Observer missions from the European Union, Commonwealth and the 16-nation Southern African Development Community (SADC) listed a number of concerns, including the banning of opposition rallies, issues with the voters roll, biased state media coverage and voter intimidation.

"The elections were fraught with irregularities and aggrieved the people of Zimbabwe," political analyst Rejoice Ngwenya said.

"The CCC has good grounds to go to court and challenge the outcome".

Chigumba of ZEC said Mnangagwa had won more than 2.3 million votes, Chamisa more than 1.9 million.

By securing more than half the votes cast, the president avoided a run-off. Voter turnout was 69 per cent.

Nicknamed "The Crocodile" because of his ruthlessness, Mnangagwa first came to power after a coup that deposed the late ruler Robert Mugabe in 2017.

A year later, he narrowly beat Chamisa a first time in a poll that the opposition leader condemned as fraudulent and which was followed by a deadly crackdown.

This week, voting was forced to stretch into an unprecedented second day because of delays in printing of ballot papers in some key districts including the opposition stronghold Harare.

Chamisa condemned the delays as "a clear case of voter suppression, a classic case of Stone-Age... rigging".

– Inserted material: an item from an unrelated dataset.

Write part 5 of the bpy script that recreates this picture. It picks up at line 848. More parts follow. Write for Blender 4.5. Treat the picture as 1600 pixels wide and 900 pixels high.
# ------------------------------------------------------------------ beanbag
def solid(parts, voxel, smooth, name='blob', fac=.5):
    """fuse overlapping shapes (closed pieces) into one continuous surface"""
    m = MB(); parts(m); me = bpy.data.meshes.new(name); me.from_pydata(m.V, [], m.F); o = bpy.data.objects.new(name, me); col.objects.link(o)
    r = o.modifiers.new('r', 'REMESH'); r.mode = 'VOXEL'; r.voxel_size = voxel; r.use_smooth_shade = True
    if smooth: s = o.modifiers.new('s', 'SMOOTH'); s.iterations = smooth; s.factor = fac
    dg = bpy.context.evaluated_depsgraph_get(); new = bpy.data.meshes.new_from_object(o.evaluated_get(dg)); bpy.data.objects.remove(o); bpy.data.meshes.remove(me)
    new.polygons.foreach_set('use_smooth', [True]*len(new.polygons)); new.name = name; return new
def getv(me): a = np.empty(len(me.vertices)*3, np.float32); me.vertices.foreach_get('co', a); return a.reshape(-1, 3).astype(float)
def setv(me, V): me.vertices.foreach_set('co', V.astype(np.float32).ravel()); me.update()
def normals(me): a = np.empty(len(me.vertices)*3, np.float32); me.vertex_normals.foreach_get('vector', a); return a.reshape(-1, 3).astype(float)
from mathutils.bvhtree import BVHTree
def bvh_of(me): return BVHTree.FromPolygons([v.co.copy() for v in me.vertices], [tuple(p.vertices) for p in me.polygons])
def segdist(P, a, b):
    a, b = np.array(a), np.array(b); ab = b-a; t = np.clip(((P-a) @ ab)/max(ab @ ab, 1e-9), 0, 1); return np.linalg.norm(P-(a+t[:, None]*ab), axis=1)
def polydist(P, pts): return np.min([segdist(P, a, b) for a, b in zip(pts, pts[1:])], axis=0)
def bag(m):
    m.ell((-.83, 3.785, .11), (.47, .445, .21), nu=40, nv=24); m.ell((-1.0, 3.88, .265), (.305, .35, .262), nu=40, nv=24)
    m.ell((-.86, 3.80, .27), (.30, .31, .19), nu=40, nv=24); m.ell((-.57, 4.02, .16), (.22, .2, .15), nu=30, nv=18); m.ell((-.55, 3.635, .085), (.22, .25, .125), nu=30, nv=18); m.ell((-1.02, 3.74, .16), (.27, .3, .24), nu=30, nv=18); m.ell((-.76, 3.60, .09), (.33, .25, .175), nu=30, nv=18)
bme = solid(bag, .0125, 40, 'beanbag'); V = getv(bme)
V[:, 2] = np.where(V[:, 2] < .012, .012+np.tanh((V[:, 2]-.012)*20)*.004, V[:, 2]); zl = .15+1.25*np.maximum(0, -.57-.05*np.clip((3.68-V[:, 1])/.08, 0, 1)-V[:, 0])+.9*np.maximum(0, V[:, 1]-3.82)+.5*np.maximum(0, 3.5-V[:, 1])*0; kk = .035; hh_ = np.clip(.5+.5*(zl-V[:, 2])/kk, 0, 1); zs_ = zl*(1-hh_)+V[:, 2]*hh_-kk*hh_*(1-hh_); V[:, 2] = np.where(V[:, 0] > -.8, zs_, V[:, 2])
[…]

As a white-ruled British colony named Rhodesia, the country broke away from London in 1965, gaining independence in 1980 after a long guerrilla war and renamed Zimbabwe.

But under Mugabe, its first leader, the fledgling democracy spiralled into hardline rule and economic decline, with hyperinflation wiping out savings and deterring investment.

The opposition hoped to ride a wave of discontent over corruption, high inflation, unemployment and entrenched poverty.

But ZANU-PF was also declared the winner in the parliamentary race, securing 136 of the 210 seats up for grabs under a first-past-the-post system, against 73 for the CCC. One seat was not assigned due to the death of a candidate.

Another 60 are reserved for women appointed through a party-list system of proportional representation.